__Scene script records__:
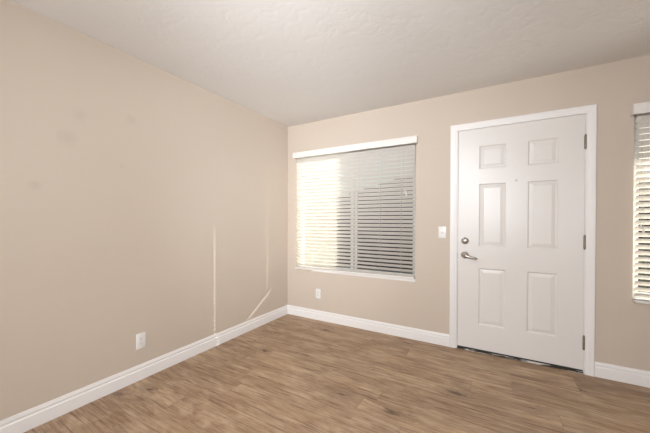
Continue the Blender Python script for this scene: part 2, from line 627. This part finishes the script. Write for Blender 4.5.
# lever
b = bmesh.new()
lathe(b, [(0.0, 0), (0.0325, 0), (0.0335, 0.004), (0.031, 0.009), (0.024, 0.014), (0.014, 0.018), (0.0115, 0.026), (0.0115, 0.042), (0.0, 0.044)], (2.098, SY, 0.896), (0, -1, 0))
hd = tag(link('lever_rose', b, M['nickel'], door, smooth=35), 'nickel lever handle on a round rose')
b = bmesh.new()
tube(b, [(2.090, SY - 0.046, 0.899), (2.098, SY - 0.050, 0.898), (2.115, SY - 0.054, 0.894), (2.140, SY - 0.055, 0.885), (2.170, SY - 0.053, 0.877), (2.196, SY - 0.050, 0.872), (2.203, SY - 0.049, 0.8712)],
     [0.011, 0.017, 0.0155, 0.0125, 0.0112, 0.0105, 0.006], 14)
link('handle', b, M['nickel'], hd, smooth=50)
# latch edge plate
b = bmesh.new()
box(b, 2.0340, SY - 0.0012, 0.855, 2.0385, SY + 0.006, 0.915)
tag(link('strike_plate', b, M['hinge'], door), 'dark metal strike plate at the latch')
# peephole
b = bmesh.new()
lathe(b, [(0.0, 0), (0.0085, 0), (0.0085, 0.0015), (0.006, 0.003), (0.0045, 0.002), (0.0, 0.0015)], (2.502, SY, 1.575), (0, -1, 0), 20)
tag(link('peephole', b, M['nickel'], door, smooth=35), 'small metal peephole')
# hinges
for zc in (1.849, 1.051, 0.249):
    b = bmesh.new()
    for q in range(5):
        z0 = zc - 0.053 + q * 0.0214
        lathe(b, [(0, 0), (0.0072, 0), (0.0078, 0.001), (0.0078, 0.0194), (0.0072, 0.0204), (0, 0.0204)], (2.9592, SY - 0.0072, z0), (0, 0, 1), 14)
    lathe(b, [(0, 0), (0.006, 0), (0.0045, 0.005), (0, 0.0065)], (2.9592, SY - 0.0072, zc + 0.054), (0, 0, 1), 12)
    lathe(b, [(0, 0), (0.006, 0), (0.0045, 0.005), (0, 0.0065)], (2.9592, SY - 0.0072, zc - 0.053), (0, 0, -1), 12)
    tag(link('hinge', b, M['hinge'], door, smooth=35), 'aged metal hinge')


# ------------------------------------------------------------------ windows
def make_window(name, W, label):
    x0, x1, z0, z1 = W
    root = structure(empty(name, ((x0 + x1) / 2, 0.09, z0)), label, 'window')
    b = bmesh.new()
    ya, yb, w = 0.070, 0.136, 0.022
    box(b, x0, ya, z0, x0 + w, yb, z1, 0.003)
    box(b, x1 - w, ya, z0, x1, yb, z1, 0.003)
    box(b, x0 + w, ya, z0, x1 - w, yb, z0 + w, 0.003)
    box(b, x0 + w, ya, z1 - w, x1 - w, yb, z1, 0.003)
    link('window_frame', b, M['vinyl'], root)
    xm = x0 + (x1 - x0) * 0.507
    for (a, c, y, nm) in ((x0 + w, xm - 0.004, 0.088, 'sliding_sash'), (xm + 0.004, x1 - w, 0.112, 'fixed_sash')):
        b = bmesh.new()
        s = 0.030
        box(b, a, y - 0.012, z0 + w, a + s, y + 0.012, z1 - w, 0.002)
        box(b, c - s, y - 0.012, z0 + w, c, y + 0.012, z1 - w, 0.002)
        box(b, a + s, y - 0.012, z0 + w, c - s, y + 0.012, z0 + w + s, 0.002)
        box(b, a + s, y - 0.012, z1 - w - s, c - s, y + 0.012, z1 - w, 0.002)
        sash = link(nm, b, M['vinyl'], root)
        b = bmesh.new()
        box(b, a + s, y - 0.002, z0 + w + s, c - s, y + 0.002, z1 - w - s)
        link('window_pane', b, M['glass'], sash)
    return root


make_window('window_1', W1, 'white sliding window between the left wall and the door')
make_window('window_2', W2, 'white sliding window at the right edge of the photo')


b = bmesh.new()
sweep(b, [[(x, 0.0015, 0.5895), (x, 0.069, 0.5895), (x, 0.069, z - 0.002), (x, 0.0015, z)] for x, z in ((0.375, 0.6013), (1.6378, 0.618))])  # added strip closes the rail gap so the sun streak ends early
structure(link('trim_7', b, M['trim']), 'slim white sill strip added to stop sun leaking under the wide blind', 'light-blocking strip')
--
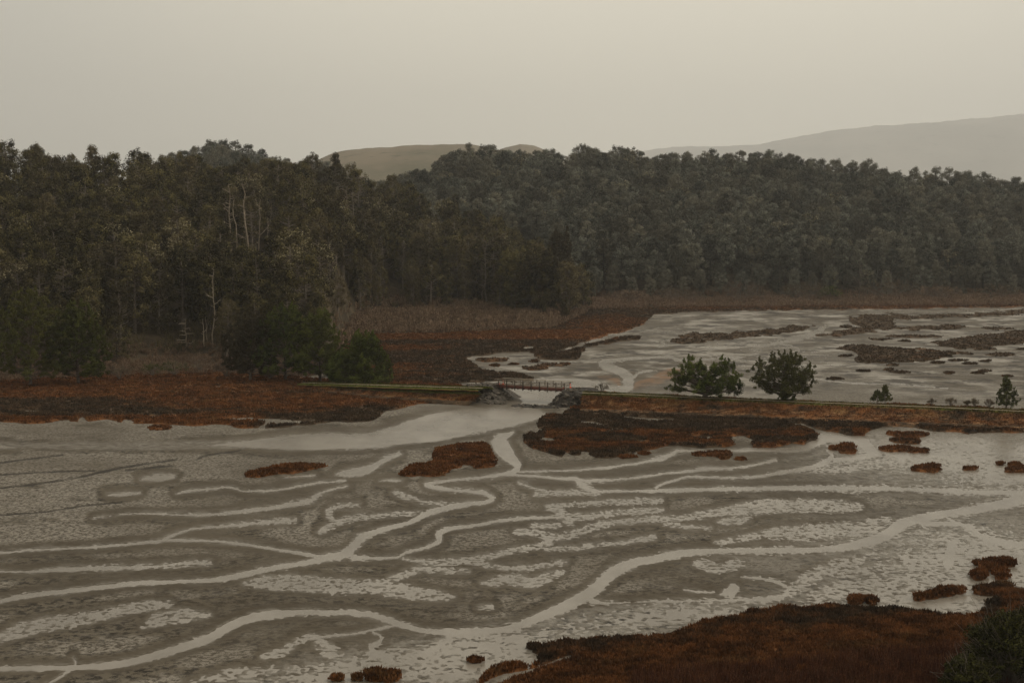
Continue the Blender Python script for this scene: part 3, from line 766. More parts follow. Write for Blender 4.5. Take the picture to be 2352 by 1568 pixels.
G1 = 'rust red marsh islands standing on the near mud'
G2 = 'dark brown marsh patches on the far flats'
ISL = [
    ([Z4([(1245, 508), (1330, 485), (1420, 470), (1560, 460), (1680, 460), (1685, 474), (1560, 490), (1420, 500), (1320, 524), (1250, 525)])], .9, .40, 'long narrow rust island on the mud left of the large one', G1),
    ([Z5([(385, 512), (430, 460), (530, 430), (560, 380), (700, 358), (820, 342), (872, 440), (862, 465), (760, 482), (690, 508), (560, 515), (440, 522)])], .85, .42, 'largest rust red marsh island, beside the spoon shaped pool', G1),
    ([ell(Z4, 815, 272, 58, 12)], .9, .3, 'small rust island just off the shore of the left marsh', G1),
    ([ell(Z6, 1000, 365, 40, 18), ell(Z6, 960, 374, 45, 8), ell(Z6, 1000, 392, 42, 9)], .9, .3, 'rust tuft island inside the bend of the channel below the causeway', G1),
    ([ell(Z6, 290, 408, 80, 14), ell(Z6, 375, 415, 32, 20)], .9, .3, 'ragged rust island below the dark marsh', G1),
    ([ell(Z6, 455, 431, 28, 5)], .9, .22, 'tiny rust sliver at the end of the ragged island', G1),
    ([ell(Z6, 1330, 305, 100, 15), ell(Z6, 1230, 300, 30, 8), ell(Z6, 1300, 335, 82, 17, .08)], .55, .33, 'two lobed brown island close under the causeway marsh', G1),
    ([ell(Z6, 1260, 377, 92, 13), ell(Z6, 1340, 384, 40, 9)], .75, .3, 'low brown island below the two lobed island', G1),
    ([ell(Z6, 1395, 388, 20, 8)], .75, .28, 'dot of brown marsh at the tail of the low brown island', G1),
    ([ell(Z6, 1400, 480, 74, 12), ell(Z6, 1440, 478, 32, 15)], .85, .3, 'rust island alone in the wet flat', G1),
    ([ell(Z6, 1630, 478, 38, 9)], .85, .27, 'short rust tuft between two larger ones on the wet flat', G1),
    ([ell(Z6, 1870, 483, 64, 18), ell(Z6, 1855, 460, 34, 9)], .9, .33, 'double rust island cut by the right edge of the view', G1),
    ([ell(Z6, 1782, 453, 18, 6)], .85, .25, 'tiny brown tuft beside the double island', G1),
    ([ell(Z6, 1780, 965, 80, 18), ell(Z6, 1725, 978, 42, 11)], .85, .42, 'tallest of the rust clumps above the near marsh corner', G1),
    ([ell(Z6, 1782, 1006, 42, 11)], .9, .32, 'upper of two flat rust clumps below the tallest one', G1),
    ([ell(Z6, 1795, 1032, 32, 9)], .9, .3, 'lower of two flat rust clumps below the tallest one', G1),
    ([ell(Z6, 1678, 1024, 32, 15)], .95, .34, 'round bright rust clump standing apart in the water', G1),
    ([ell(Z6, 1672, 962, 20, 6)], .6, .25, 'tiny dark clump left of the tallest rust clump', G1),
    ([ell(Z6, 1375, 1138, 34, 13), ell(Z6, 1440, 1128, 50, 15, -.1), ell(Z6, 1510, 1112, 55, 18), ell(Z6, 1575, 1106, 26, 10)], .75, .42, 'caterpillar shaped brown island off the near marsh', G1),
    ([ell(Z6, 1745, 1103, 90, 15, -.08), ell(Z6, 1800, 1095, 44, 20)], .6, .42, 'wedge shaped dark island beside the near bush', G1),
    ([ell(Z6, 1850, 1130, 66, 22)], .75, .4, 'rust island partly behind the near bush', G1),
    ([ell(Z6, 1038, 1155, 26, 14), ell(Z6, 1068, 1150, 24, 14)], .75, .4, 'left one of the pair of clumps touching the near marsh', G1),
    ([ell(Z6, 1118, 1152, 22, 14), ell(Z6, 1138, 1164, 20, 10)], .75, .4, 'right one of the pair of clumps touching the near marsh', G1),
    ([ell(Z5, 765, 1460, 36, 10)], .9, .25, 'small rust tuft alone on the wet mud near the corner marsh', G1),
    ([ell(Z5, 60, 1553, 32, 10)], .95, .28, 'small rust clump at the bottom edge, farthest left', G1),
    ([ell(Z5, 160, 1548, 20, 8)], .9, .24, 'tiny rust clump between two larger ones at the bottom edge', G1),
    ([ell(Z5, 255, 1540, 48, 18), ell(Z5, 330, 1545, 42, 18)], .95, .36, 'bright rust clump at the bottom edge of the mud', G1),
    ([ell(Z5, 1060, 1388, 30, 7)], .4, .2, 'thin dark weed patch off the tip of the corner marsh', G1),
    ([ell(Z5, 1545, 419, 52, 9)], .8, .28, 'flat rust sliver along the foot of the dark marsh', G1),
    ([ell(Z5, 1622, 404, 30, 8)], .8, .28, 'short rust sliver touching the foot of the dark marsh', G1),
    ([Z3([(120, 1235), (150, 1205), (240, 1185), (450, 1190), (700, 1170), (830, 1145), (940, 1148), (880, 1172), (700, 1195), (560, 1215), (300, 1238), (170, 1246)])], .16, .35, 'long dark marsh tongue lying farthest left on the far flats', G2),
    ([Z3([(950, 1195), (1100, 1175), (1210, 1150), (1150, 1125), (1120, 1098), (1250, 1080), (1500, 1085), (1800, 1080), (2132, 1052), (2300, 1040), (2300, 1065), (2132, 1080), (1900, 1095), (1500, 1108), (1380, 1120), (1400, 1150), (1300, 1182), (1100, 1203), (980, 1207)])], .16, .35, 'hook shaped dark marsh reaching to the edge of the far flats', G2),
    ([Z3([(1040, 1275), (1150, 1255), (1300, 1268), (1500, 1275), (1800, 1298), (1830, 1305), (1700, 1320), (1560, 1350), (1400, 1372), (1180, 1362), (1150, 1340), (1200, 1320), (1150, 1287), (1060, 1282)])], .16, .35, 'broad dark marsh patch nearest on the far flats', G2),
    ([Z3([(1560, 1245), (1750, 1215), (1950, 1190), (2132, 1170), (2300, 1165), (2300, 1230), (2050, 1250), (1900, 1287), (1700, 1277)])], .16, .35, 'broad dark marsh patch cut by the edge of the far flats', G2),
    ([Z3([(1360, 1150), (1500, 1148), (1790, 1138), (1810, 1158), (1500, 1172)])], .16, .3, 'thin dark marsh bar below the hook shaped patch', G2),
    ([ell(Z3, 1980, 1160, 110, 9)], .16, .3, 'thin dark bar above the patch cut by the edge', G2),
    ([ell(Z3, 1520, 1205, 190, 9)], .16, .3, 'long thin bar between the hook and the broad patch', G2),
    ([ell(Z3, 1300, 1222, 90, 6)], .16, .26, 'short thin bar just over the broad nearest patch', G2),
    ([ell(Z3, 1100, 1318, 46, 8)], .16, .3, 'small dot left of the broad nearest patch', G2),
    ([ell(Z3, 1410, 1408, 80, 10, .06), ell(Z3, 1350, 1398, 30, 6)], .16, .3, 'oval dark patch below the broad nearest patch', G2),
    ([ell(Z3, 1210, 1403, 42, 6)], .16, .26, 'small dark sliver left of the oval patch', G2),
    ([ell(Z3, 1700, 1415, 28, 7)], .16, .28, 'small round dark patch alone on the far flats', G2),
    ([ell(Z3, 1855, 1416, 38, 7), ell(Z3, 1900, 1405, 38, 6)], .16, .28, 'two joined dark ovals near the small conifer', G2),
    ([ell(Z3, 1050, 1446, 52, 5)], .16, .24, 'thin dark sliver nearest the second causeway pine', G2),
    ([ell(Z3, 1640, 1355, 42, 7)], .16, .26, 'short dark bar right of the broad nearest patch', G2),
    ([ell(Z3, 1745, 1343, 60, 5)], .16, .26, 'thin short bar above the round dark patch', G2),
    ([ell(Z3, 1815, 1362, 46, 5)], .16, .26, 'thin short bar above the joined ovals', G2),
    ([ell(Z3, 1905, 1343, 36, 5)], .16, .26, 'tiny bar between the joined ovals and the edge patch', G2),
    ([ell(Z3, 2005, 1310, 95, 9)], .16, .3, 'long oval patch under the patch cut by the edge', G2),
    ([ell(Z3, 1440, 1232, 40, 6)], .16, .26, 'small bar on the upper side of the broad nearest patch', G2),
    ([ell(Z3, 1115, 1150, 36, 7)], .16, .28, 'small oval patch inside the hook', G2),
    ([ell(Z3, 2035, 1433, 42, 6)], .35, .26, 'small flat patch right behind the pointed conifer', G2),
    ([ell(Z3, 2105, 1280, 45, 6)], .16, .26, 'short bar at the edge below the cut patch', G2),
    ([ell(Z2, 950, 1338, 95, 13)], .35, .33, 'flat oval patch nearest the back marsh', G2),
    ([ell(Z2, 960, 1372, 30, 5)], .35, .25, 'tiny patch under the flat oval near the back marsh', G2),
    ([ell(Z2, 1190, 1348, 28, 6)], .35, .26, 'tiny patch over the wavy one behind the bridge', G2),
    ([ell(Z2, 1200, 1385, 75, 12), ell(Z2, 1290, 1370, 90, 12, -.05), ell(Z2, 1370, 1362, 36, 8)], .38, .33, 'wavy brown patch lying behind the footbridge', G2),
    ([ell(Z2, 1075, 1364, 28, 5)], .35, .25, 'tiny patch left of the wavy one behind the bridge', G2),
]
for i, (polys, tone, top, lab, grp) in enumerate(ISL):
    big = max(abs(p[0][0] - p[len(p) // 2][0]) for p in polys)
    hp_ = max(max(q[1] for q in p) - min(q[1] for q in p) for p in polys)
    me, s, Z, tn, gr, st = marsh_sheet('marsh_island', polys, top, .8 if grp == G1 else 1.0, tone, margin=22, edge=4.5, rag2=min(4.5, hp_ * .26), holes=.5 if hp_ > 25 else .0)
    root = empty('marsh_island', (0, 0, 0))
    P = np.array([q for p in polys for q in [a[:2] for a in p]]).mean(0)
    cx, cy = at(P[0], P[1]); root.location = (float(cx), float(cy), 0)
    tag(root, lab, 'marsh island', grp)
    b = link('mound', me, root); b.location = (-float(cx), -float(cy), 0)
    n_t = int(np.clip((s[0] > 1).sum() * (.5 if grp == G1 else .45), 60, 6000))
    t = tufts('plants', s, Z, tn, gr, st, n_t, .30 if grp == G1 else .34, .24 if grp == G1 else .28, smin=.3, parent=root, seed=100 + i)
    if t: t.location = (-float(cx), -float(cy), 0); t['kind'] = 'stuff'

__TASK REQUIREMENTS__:
Look through the material above and pick out each line holding the word "this".

__RESULT BELOW__:
Continue the Blender Python script for this scene: part 2, from line 627. This part finishes the script. Write for Blender 4.5.
Continue the Blender Python script for this scene: part 3, from line 766. More parts follow. Write for Blender 4.5. Take the picture to be 2352 by 1568 pixels.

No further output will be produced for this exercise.